Another Step In Florida's Doom


Florida is on it's way to oblivion.

Intensified by Climate Change, ‘King Tides’ Change Ways of Life in Florida

In an enclave of a city known as the Venice of America, where dream-big houses look out over a maze of picturesque canals, the comparison to the Venice of Italy no longer seems so appealing.
On Monday morning, shortly after November’s so-called supermoon dropped from view on Mola Avenue, it was easy to see why. The tide swelled on command. Seawater gurgled audibly up through manhole covers and seeped from the grass. Under a sunny sky, the water drowned docks and slid over low sea walls. By 8:15 a.m., peak tide, this street in the Las Olas Isles neighborhood was inundated, just like the Venice across the pond.
Sergio Lafratta, an independent business consultant who moved in just three months ago, stood shirtless in tall waders, watching the saltwater seep into his new lawn.
“There goes my grass again,” Mr. Lafratta said. His grass squares floated away down the street. His wife, Marilia, a psychologist, stood on the doorstep in her pajamas and chimed in. “We spend too much money to live here,” she said. “We knew about this” — the flooding — “but we didn’t think it would be this bad.”
In South Florida, which takes rising sea levels seriously enough to form a regional compact to deal with global warming, climate change is no abstract issue. By 2100, sea levels could swell high enough to submerge 12.5 percent of Florida’s homes. These so-called king tides, which happen frequently, are the most blatant example of the interplay between rising seas and the alignment of the moon, sun and Earth.
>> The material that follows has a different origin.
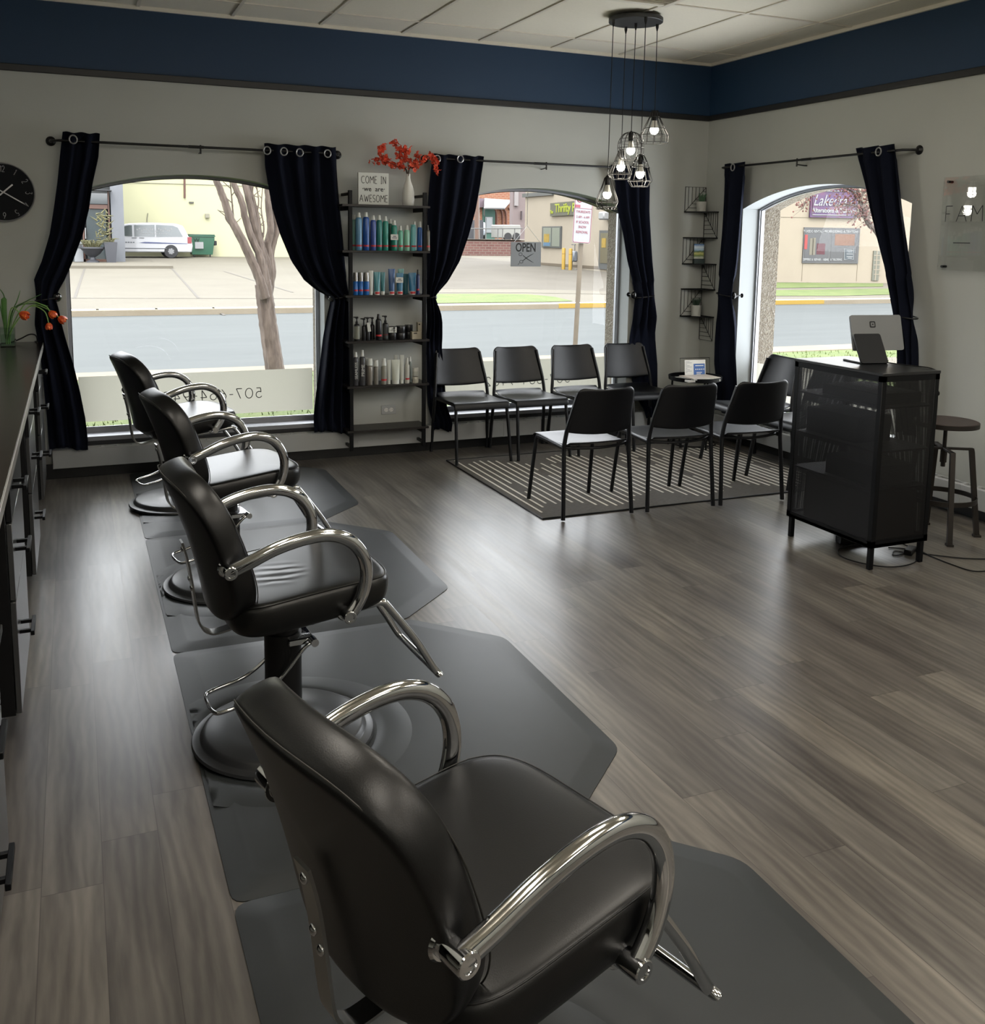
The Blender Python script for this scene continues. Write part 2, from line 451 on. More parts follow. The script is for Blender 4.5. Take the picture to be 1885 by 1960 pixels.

Even without a drop of rain, some places flood routinely. 
In the next five decades, the seas could rise two to three feet, said Jennifer Jurado, Broward County’s chief resiliency officer.
Already, life on Mola Avenue has changed considerably, depending on the moon cycle, the month, the wind and the rain. Residents are already gearing up for the next king tide. It arrives next month. 
Adapting to the “new normal,” as some call it, is a requirement now. Sherry Harris kicks off her heels and splashes to her car to go to work. The Lafrattas, both originally from Brazil, pore over tidal charts for the first time in their lives. “No wake” signs warn cars to slow to a crawl so the brackish water does not inundate lawns. Residents know to park on high ground. Garbage cans are kept safely away from the curb, or they wind up bobbing up and down the road like wayward buoys.
“I forgot them one time,” Mr. Lafratta said, “and there was garbage everywhere.”
[....]

Climate change is on many of their minds. And, like Dr. Muench, they worry — not just about the incoming president, but also about Florida’s governor, Rick Scott. Some former state environmental employees accused Mr. Scott, a Republican, last year of banning the phrase “climate change” in conversation and on documents, a charge he has said is untrue.
“A climate change denier?” quipped Benjamin Klitzkie, standing in his driveway on Tuesday morning as the water encroached. “I got a house for you in Key Largo.”
Mr. Klitzkie bought his home on Shaw Drive in 2011, but worries about his investment. Houses on the street are still selling — one is listed for $729,000 — but what if the water keeps coming? Recently, he said, it approached a neighbor’s front gate.
County officials are meeting regularly with homeowners to discuss raising the road and other improvements. They have stopped issuing building permits on the street, Mr. Klitzkie said. 
“It’s sinking,” he said. “And the seas are rising.”